Given task: Transcribe all of the material below word for word and leave out its pictures.

Collected data:
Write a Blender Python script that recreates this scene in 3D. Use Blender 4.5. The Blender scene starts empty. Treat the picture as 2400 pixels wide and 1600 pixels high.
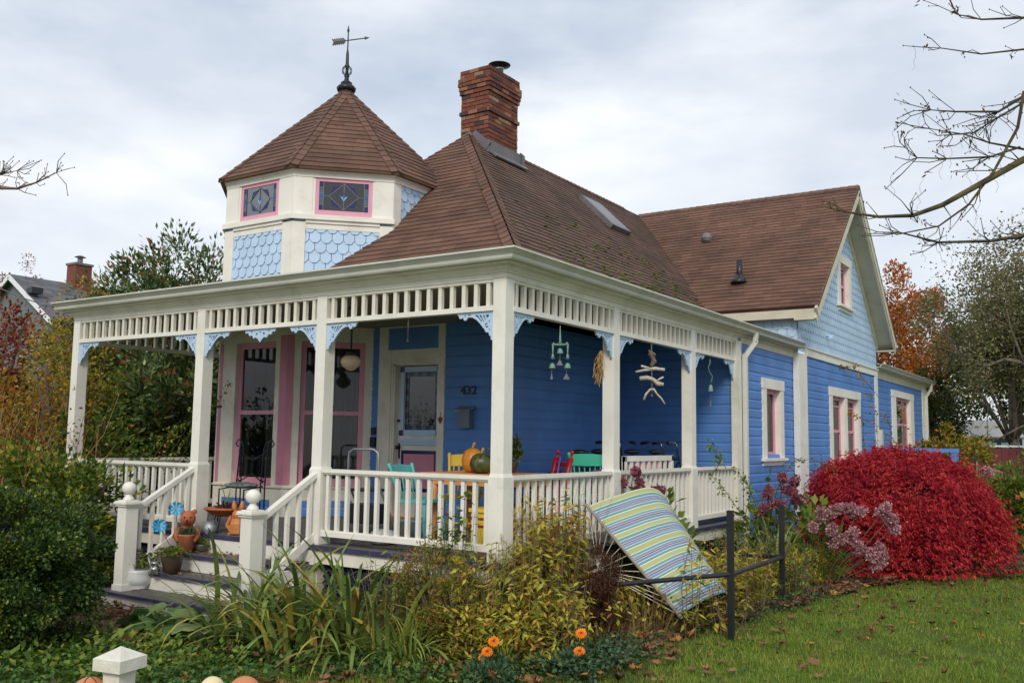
import bpy, math, random
import numpy as np
from mathutils import Vector, Matrix
random.seed(7); rng = np.random.default_rng(11)
sc = bpy.context.scene
# ---------------------------------------------------------------- camera
YAW, PITCH, ROLL = math.radians(33.562), math.radians(6.073), math.radians(0.8456)
CAM = np.array([4.849, -7.192, 1.158]); FPX = 2152.8
_f = np.array([-math.sin(YAW)*math.cos(PITCH), math.cos(YAW)*math.cos(PITCH), math.sin(PITCH)])
_r0 = np.array([math.cos(YAW), math.sin(YAW), 0.0]); _u0 = np.cross(_r0, _f)
_r = math.cos(ROLL)*_r0 + math.sin(ROLL)*_u0; _u = -math.sin(ROLL)*_r0 + math.cos(ROLL)*_u0
cam = bpy.data.cameras.new('camera'); cam_o = bpy.data.objects.new('camera', cam)
sc.collection.objects.link(cam_o); sc.camera = cam_o
cam.sensor_width = 36; cam.lens = FPX/2400*36; cam.clip_end = 2000; cam.clip_start = 0.05
cam_o.matrix_world = Matrix(((_r[0], _u[0], -_f[0], CAM[0]), (_r[1], _u[1], -_f[1], CAM[1]), (_r[2], _u[2], -_f[2], CAM[2]), (0, 0, 0, 1)))
# ---------------------------------------------------------------- world
SUN_EL, SUN_AZ = math.radians(36), math.atan2(-0.84, 0.42)
SUN_DIR = Vector((math.cos(SUN_AZ)*math.cos(SUN_EL), math.sin(SUN_AZ)*math.cos(SUN_EL), math.sin(SUN_EL)))
w = bpy.data.worlds.new('World'); sc.world = w; w.use_nodes = True
nt = w.node_tree; nt.nodes.clear(); N = nt.nodes.new; L = nt.links.new
out = N('ShaderNodeOutputWorld'); bg = N('ShaderNodeBackground'); bg.inputs[1].default_value = 0.1
sky = N('ShaderNodeTexSky'); sky.sky_type = 'NISHITA'; sky.sun_disc = False
sky.sun_elevation = SUN_EL; sky.sun_rotation = math.pi/2 - SUN_AZ
sky.air_density = 1.2; sky.dust_density = 1.5
tc = N('ShaderNodeTexCoord'); mp = N('ShaderNodeMapping'); mp.inputs['Scale'].default_value = (1, 1, 2.6)
mp.inputs['Location'].default_value = (0.35, 0.1, 0.0)
n1 = N('ShaderNodeTexNoise'); n1.inputs['Scale'].default_value = 2.1; n1.inputs['Detail'].default_value = 7; n1.inputs['Roughness'].default_value = 0.52
r1 = N('ShaderNodeValToRGB'); r1.color_ramp.elements[0].position = 0.30; r1.color_ramp.elements[1].position = 0.55
r1.color_ramp.elements[0].color = (0.38, 0.38, 0.38, 1)
n2 = N('ShaderNodeTexNoise'); n2.inputs['Scale'].default_value = 3.4; n2.inputs['Detail'].default_value = 6; n2.inputs['Roughness'].default_value = 0.5
r2 = N('ShaderNodeValToRGB'); r2.color_ramp.elements[0].color = (5.2, 5.75, 6.6, 1); r2.color_ramp.elements[1].color = (7.6, 7.85, 8.2, 1)
r2.color_ramp.elements[0].position = 0.36; r2.color_ramp.elements[1].position = 0.66
mx = N('ShaderNodeMix'); mx.data_type = 'RGBA'
L(tc.outputs['Generated'], mp.inputs[0]); L(mp.outputs[0], n1.inputs[0]); L(mp.outputs[0], n2.inputs[0])
L(n1.outputs[0], r1.inputs[0]); L(n2.outputs[0], r2.inputs[0]); L(r1.outputs[0], mx.inputs[0])
L(sky.outputs[0], mx.inputs[6]); L(r2.outputs[0], mx.inputs[7]); L(mx.outputs[2], bg.inputs[0]); L(bg.outputs[0], out.inputs[0])
sun = bpy.data.lights.new('sun', 'SUN'); sun.energy = 1.5; sun.angle = math.radians(16); sun.color = (1.0, 0.93, 0.82)
sun_o = bpy.data.objects.new('sun', sun); sc.collection.objects.link(sun_o)
sun_o.rotation_euler = SUN_DIR.to_track_quat('Z', 'Y').to_euler()
sc.view_settings.view_transform = 'Standard'; sc.view_settings.look = 'None'; sc.view_settings.gamma = 1; sc.view_settings.exposure = 0.38
sc.cycles.max_bounces = 6; sc.cycles.transparent_max_bounces = 12; sc.cycles.caustics_reflective = False; sc.cycles.caustics_refractive = False

def ray(px, py): return (px-1200)/FPX*_r - (py-800)/FPX*_u + _f
def at(px, py, D): return CAM + ray(px, py)*D
def onz(px, py, z):
    return onp(px, py, 2, z)
def onp(px, py, ax, c):
    d = ray(px, py); return CAM + d*((c-CAM[ax])/d[ax])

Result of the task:
Write a Blender Python script that recreates this scene in 3D. Use Blender 4.5. The Blender scene starts empty. Treat the picture as 2400 pixels wide and 1600 pixels high.
import bpy, math, random
import numpy as np
from mathutils import Vector, Matrix
random.seed(7); rng = np.random.default_rng(11)
sc = bpy.context.scene
# ---------------------------------------------------------------- camera
YAW, PITCH, ROLL = math.radians(33.562), math.radians(6.073), math.radians(0.8456)
CAM = np.array([4.849, -7.192, 1.158]); FPX = 2152.8
_f = np.array([-math.sin(YAW)*math.cos(PITCH), math.cos(YAW)*math.cos(PITCH), math.sin(PITCH)])
_r0 = np.array([math.cos(YAW), math.sin(YAW), 0.0]); _u0 = np.cross(_r0, _f)
_r = math.cos(ROLL)*_r0 + math.sin(ROLL)*_u0; _u = -math.sin(ROLL)*_r0 + math.cos(ROLL)*_u0
cam = bpy.data.cameras.new('camera'); cam_o = bpy.data.objects.new('camera', cam)
sc.collection.objects.link(cam_o); sc.camera = cam_o
cam.sensor_width = 36; cam.lens = FPX/2400*36; cam.clip_end = 2000; cam.clip_start = 0.05
cam_o.matrix_world = Matrix(((_r[0], _u[0], -_f[0], CAM[0]), (_r[1], _u[1], -_f[1], CAM[1]), (_r[2], _u[2], -_f[2], CAM[2]), (0, 0, 0, 1)))
# ---------------------------------------------------------------- world
SUN_EL, SUN_AZ = math.radians(36), math.atan2(-0.84, 0.42)
SUN_DIR = Vector((math.cos(SUN_AZ)*math.cos(SUN_EL), math.sin(SUN_AZ)*math.cos(SUN_EL), math.sin(SUN_EL)))
w = bpy.data.worlds.new('World'); sc.world = w; w.use_nodes = True
nt = w.node_tree; nt.nodes.clear(); N = nt.nodes.new; L = nt.links.new
out = N('ShaderNodeOutputWorld'); bg = N('ShaderNodeBackground'); bg.inputs[1].default_value = 0.1
sky = N('ShaderNodeTexSky'); sky.sky_type = 'NISHITA'; sky.sun_disc = False
sky.sun_elevation = SUN_EL; sky.sun_rotation = math.pi/2 - SUN_AZ
sky.air_density = 1.2; sky.dust_density = 1.5
tc = N('ShaderNodeTexCoord'); mp = N('ShaderNodeMapping'); mp.inputs['Scale'].default_value = (1, 1, 2.6)
mp.inputs['Location'].default_value = (0.35, 0.1, 0.0)
n1 = N('ShaderNodeTexNoise'); n1.inputs['Scale'].default_value = 2.1; n1.inputs['Detail'].default_value = 7; n1.inputs['Roughness'].default_value = 0.52
r1 = N('ShaderNodeValToRGB'); r1.color_ramp.elements[0].position = 0.30; r1.color_ramp.elements[1].position = 0.55
r1.color_ramp.elements[0].color = (0.38, 0.38, 0.38, 1)
n2 = N('ShaderNodeTexNoise'); n2.inputs['Scale'].default_value = 3.4; n2.inputs['Detail'].default_value = 6; n2.inputs['Roughness'].default_value = 0.5
r2 = N('ShaderNodeValToRGB'); r2.color_ramp.elements[0].color = (5.2, 5.75, 6.6, 1); r2.color_ramp.elements[1].color = (7.6, 7.85, 8.2, 1)
r2.color_ramp.elements[0].position = 0.36; r2.color_ramp.elements[1].position = 0.66
mx = N('ShaderNodeMix'); mx.data_type = 'RGBA'
L(tc.outputs['Generated'], mp.inputs[0]); L(mp.outputs[0], n1.inputs[0]); L(mp.outputs[0], n2.inputs[0])
L(n1.outputs[0], r1.inputs[0]); L(n2.outputs[0], r2.inputs[0]); L(r1.outputs[0], mx.inputs[0])
L(sky.outputs[0], mx.inputs[6]); L(r2.outputs[0], mx.inputs[7]); L(mx.outputs[2], bg.inputs[0]); L(bg.outputs[0], out.inputs[0])
sun = bpy.data.lights.new('sun', 'SUN'); sun.energy = 1.5; sun.angle = math.radians(16); sun.color = (1.0, 0.93, 0.82)
sun_o = bpy.data.objects.new('sun', sun); sc.collection.objects.link(sun_o)
sun_o.rotation_euler = SUN_DIR.to_track_quat('Z', 'Y').to_euler()
sc.view_settings.view_transform = 'Standard'; sc.view_settings.look = 'None'; sc.view_settings.gamma = 1; sc.view_settings.exposure = 0.38
sc.cycles.max_bounces = 6; sc.cycles.transparent_max_bounces = 12; sc.cycles.caustics_reflective = False; sc.cycles.caustics_refractive = False

def ray(px, py): return (px-1200)/FPX*_r - (py-800)/FPX*_u + _f
def at(px, py, D): return CAM + ray(px, py)*D
def onz(px, py, z):
    return onp(px, py, 2, z)
def onp(px, py, ax, c):
    d = ray(px, py); return CAM + d*((c-CAM[ax])/d[ax])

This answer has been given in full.